Biased Kirkuk Media Inflame Tension

City’s rival groups use their respective media as propaganda weapons.

Biased Kirkuk Media Inflame Tension

City’s rival groups use their respective media as propaganda weapons.

News organisations aligning themselves with ethnic-based and religious parties are inflaming tensions in Kirkuk by pushing the agendas of those they represent.



Kirkuk journalists and residents complain that the media often presents biased reports that create discord among the city’s diverse population.



Media critics maintain that rather than writing in the public’s interest, Arab, Turkoman and Kurdish media organisations in Kirkuk tend to represent the views of the groups they back - and, in doing so, are fuelling the conflicts that are fracturing city.



"There is no newspaper in Kirkuk that tells the truth, and the media is generally responsible for escalating feelings of malice and hatred,” said Nariman Sadiq, a teacher in a girls’ intermediate school.



Miqdad Mustafa, who has served as editor of several Kirkuk newspapers, agrees.



"The newspapers issued through political parties have narrow views and don’t address general Iraqi issues. They deal with ethnic or sectarian affairs.”



At the heart of the conflict lies a power struggle for control of the city.



In the 1980s, Kirkuk’s sizeable Kurdish and Turkoman populations shrank when former president Saddam Hussein began an “Arabisation” campaign to push thousands of Kurdish and Turkoman families out of the province.



They were replaced with Arabs who were also given the land and jobs of those Saddam expelled.



The government is now grappling with how to move the Arab settlers back to their places of origin, while bringing back the non-Arab families removed decades ago.



In the meantime, Kurdish parties in the city are using their media to call for the Arab settlers to leave Kirkuk and for a referendum to be held by the end of the year to decide whether the central or the Kurdish government should govern the province.



The Kurdish press regularly dedicates entire pages to calls for the referendum.



However, Many Arab parties and their news organisations want the referendum delayed, and some have encouraged Arab settlers to stay. Some of the leading Turkoman media, which are aligned with Turkoman parties supported by Turkey, also demand a postponement and are critical of the Kurdish authorities.



"There is an independent media, but it is weak due to the tense situation of Kirkuk. Therefore, the media coverage is shallow and inaccurate," said a journalist who asked not to be named.



In press conferences, for example, Arab newspapers quote only the Arab speakers and overlook the others. When the authorities say a suicide bomber was Arab, Arab newspapers often won’t include that part of the news. The same is true for other communities.



The media conflicts reflect and fuel the growing frictions in Kirkuk, where neighbourhoods are segregated “and are distinctly hostile to members of whatever community happens to be the minority”, according to an April 2007 report on Kirkuk by the International Crisis Group.



"Even if there are independent media, those who work in and run them are inclined to support their own ethnic group,” said Yousif Jaf, director of Islamic Union TV. “Arabs don't write against Arabs and Turkoman don't criticise Turkoman.
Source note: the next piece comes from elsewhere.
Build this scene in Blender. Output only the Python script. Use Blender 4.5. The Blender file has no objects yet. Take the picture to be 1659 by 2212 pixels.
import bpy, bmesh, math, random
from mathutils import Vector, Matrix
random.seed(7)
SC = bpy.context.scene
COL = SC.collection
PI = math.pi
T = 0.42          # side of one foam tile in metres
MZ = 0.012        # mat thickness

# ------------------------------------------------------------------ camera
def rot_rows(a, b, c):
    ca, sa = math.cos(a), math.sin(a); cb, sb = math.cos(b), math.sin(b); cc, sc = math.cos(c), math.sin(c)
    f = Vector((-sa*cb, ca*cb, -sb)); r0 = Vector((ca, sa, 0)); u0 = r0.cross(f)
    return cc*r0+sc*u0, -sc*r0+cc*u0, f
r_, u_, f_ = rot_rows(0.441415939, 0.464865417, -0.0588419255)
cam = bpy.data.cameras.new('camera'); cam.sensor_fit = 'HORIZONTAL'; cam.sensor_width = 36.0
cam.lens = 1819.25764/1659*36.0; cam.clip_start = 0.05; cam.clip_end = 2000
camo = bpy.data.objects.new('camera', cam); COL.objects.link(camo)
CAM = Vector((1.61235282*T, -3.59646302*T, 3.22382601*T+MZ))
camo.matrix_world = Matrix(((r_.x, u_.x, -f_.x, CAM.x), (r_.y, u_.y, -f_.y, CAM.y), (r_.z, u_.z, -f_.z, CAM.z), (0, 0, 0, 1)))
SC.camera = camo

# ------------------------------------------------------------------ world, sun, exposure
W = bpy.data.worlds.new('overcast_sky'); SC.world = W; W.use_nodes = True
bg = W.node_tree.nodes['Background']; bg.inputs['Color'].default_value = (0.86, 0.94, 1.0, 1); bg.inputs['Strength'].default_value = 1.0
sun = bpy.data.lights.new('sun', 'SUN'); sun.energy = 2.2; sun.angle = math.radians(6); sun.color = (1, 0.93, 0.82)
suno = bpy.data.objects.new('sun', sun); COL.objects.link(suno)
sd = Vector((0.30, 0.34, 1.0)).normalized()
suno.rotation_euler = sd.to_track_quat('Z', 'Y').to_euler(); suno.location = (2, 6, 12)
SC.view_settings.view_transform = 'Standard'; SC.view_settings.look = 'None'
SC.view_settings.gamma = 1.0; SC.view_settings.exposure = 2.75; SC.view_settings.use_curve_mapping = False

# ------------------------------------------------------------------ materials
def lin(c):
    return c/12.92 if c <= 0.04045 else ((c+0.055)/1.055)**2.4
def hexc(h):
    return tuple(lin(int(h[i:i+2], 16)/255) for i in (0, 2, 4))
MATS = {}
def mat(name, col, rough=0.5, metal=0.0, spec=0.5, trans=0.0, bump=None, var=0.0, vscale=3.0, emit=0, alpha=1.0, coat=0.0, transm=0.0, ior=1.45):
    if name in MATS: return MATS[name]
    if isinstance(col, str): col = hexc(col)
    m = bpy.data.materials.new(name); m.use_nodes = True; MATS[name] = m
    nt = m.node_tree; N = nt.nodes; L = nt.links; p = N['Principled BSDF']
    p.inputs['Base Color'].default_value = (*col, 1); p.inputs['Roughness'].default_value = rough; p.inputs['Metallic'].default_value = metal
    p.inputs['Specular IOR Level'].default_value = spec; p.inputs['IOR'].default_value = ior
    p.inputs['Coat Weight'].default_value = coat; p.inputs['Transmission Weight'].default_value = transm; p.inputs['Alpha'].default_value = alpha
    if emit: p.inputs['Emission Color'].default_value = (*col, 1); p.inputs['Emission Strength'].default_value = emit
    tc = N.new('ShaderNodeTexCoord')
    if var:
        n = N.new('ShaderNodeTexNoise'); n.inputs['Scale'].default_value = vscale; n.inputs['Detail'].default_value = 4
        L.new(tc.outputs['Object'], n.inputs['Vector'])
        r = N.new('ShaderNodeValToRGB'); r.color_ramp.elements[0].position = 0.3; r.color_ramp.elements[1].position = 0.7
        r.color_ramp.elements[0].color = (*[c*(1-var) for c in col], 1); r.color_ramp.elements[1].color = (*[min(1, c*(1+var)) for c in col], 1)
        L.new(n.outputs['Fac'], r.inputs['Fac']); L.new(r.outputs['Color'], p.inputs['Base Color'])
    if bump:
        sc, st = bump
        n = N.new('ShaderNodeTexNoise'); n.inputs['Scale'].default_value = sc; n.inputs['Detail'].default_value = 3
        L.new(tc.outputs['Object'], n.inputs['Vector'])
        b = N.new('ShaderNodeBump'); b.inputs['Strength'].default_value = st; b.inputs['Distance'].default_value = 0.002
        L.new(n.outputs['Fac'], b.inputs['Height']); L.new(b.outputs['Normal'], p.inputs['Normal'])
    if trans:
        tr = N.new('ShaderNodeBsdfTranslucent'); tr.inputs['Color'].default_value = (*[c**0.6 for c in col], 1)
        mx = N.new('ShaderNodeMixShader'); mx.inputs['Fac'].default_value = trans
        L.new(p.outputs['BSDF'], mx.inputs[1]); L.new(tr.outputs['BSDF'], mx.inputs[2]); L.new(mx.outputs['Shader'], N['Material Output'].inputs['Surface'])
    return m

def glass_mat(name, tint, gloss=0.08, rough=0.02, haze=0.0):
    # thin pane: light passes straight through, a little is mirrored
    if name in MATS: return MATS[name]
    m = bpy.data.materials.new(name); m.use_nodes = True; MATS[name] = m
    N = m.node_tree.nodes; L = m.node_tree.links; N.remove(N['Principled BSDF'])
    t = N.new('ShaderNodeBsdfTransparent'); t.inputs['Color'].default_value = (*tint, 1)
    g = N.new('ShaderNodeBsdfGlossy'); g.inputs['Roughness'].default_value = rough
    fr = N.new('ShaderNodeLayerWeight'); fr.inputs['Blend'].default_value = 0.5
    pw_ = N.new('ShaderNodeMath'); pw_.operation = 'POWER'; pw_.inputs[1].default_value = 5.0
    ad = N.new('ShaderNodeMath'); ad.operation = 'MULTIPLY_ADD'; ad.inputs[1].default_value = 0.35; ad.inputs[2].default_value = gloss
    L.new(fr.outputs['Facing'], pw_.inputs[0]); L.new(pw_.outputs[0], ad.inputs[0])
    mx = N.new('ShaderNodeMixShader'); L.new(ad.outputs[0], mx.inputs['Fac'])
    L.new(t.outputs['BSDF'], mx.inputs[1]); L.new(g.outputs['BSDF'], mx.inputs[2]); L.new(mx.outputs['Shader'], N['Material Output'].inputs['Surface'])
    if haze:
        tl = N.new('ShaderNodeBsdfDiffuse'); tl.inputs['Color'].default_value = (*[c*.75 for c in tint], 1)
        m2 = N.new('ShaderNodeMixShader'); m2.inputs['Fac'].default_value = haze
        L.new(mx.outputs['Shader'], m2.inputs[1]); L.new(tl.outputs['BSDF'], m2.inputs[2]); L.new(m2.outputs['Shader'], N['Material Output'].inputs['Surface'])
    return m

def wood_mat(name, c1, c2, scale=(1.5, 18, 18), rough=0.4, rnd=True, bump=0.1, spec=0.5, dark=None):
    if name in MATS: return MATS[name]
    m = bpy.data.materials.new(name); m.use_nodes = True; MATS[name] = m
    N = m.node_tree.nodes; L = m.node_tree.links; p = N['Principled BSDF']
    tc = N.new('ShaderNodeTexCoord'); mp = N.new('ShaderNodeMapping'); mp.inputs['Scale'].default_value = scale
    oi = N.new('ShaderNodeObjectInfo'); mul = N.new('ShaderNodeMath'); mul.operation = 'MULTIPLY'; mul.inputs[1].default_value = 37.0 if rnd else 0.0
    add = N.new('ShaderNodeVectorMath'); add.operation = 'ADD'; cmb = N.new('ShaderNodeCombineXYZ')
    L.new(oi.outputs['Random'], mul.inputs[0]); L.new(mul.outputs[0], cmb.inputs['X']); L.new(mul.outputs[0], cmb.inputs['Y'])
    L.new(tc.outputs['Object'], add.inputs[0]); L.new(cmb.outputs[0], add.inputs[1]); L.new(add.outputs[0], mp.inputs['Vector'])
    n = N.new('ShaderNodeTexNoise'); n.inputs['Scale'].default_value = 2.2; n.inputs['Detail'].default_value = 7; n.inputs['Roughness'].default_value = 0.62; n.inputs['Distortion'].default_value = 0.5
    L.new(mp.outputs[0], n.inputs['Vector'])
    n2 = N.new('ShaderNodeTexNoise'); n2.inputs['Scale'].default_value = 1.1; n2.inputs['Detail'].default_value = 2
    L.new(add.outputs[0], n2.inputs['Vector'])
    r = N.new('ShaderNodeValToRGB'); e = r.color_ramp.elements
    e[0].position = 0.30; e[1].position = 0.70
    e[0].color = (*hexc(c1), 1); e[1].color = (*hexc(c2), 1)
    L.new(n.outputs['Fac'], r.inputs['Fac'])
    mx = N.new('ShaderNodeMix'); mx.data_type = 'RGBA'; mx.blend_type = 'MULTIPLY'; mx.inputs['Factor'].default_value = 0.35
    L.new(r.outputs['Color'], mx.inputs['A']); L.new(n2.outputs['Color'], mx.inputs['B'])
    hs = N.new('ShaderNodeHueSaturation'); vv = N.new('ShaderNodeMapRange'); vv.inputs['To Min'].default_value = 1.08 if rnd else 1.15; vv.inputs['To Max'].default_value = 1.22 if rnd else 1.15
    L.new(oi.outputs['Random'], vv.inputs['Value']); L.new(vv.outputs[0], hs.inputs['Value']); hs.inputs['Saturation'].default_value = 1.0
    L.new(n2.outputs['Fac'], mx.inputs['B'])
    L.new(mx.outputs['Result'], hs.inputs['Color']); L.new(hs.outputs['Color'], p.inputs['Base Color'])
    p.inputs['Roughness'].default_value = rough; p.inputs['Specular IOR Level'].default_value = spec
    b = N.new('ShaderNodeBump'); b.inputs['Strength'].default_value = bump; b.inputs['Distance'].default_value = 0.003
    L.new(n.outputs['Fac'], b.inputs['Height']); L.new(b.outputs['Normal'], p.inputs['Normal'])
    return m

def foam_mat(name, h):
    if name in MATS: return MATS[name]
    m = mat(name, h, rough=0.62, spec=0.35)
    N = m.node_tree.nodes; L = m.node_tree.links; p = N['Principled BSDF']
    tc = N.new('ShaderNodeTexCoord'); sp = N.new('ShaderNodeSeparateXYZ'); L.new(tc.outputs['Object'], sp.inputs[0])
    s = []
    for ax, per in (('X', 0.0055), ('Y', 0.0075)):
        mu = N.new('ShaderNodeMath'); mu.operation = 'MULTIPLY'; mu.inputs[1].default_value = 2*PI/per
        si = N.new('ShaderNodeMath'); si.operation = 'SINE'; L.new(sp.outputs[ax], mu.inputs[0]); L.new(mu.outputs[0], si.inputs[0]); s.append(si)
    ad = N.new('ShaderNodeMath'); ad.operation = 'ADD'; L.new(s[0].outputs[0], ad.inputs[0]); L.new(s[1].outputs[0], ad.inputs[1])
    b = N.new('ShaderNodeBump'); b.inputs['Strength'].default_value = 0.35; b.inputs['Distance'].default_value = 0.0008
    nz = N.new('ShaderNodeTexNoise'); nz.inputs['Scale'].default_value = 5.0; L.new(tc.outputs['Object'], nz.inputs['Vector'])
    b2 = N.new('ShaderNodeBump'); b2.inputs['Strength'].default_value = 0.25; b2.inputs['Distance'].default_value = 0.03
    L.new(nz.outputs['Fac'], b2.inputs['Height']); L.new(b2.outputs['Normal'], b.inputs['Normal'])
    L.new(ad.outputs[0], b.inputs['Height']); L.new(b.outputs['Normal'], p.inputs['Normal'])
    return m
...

The same thing goes for the Kurds.”



Many journalists and analysts do not dispute that the press enjoys more freedom than it did under Saddam, but they argue that news organisations are not acting responsibly.



One journalist expressed his frustration with working for party-dominated media group.



"I’m a follower of the Kurdistan Democratic Party, and this party has its politics and policies. Therefore I'm shackled. I’m not a free journalist," said Jumaa Jabari, editor-in-chief of al-Shafaq publishing house that issues several Kurdish language publications.



In its April report, the International Crisis Group noted that political debates in Kirkuk “are fanned by overheated media campaigns by all concerned”.



It encouraged all parties to “reduce inflammatory rhetoric in public addresses and the media and agree to use dialogue and consensus as essential bases for resolving the Kirkuk dispute”.



But the political conflict has turned bloody, with al-Qaeda exploiting divisions by detonating massive car and truck bombs in Kirkuk.



Kocher Kirkuki, a journalist, says the media will not preach coexistence as long as ethnic tensions persist, "The more conflict there is over the city of Kirkuk, the more extreme the media will be."